Consumer products get recalled every day. In fact, too many products may be recalled every day.

According to data compiled by the U.S. Food and Drug Administration, the Department of Agriculture and the Consumer Product Safety Commission, there were 2,363 recalls in 2011. This translates into 6.5 recalled products each day.

And the 2011 numbers are up almost 14 percent from 2010, which saw only 2,081 recalls (average of 5.7 per day), and almost 62 percent from 2007, which saw 1,460 recalls (average of 4 per day).

So what explains this major jump in recalls in the past five years?

Safety experts think that the increase may be due to better testing of consumer products, increased regulatory oversight and social media. Yes, you read that right. Thanks to more companies being engaged in social media channels like Facebook, Twitter and YouTube, it is easier for consumers to send manufacturers and retailers complaints about products. And when the manufacturers and retailers receive the concerns they are responding.
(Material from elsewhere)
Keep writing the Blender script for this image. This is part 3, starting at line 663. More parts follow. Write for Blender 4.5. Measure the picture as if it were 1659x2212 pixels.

While it is great that companies are paying more attention to the possible defects in their products, the sheer number of recalls that occur each day is alarming, especially when you factor in the possibility of "recall fatigue."

When so many recalls occur, consumers tend to pay less attention to them, and often may not respond in a timely manner or at all. This, of course, raises the question of how to effectively handle recalls.

A study in 2009 found that 40 percent of Americans had never even looked for recalled products in their homes. But could the rise in social media use allow companies to reach consumers that they haven't previously? That may be the case, but companies need to remember that consumers use different social media channels - and those engaged in all channels may find themselves even more fatigued.